Just a small note really. This is the piece I usually think of as the Halloween piece. Actually what got me thinking about it was the use of the Organ in Pirates of the Caribbean II, which I didn’t particularly like as a movie, but I did love the Gothic theme making an emergence for the character of Davy Jones. It brings back the original Phantom of the Opera, playing away at the steaming organ with some sinister yet macabre love tune floating away from it. Naturally I wanted to see how the soundtrack had played it out, and I have only caught glimpses of it at my previous employer, Borders. iTunes is of course very unhelpful since it only focuses on the music box part of the theme, rather than giving me any inclination as to the full nature of the organ itself.

Alas. And that’s when I remembered my favorite piece for Halloween. The introduction to which I was given by an acquaintance of mine from La Canada Presbyterian Church, and organist by the name of Kemp. Strictly speaking this Toccata is not for Halloween, but does of course seem to fit nicely with the role that the organ has taken in American consciousness.

I love the organ, and currently I play at the Lake Hills Church in Lake Forest, Ca; where Martin Gershwitz is our organist. Every Sunday he improvises the postlude. It is really awesome to behold. I love him dearly, but was just talking to my best friend earlier and realized that I missed Kemp in that he played pieces, and I always felt like I got a bit of a musical education whenever I heard him play.

It seems a rather odd mixture, but when the handbells are combined with the Organ, the effect is quite amazing. There is something about the raging overtones that creates an odd effect. Most instruments are limited in their series. More pure in a way, such as the brass choir’s ability to tune instinctively abandoning the constraints of tempered tuning all together. Yet, when you get the bells and their extreme series of over tones together with massively vibrating columns of air, it is quite exhilarating.

The odd part is that I despise playing with organ when I am on trombone. The tendency of the instrument to tune as it plays is annoying. I don’t have perfect pitch, but I do have a very definite sense of relative pitch. When I listen to the radio, I can hear the dramatic shift in keys between songs. Often when a song begins very softly, without much tonal centering, I receive a shock when the key is made evident through a resolution. Which is somewhat beside the point.

At some point in all of this I meant to recommend listening to this piece. I am somewhat horrible about liking only particular movements of pieces, absent their whole work.

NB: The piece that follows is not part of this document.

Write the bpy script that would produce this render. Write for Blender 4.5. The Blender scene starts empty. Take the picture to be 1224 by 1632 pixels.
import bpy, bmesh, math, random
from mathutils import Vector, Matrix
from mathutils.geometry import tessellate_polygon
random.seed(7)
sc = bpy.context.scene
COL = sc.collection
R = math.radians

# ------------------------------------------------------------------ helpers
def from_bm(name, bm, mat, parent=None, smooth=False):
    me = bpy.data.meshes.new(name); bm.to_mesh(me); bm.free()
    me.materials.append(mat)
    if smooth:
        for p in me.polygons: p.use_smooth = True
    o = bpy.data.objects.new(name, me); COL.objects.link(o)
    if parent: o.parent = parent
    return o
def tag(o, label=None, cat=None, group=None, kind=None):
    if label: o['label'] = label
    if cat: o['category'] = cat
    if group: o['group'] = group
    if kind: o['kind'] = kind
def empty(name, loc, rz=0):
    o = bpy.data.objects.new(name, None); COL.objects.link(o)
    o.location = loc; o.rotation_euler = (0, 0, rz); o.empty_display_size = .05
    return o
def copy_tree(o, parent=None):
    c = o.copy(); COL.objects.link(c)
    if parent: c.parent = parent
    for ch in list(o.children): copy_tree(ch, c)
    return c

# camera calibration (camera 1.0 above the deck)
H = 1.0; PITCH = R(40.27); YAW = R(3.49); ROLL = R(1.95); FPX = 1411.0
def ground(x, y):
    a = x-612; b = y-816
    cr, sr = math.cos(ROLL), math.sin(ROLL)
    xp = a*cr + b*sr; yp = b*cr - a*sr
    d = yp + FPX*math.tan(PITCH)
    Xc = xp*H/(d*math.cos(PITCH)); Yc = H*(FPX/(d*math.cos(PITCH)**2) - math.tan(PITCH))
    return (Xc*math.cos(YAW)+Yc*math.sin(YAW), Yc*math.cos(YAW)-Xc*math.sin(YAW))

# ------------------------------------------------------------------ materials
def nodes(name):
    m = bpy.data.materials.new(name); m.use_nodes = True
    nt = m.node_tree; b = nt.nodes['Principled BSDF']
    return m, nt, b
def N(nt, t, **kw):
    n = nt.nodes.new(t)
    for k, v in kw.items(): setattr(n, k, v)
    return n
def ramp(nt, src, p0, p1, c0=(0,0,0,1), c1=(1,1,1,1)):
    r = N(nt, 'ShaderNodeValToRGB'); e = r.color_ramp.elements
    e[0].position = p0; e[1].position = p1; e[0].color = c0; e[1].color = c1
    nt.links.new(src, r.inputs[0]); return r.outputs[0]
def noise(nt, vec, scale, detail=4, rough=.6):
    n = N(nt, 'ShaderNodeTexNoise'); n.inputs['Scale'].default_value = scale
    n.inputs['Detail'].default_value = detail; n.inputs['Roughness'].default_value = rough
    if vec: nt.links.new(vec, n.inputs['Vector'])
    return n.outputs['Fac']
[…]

But my eclectic tastes satisfy my soul, and I shall not take much abuse for it. I looked over the iTunes availabilities, and wasn’t extremely impressed with the selection from a sound point of view. I don’t like halls that swallow the bass or the treble. And particular instruments don’t have a pleasing tone. I am still debating which recording to buy, but all the same, this french development of the toccata idea is worth a listen.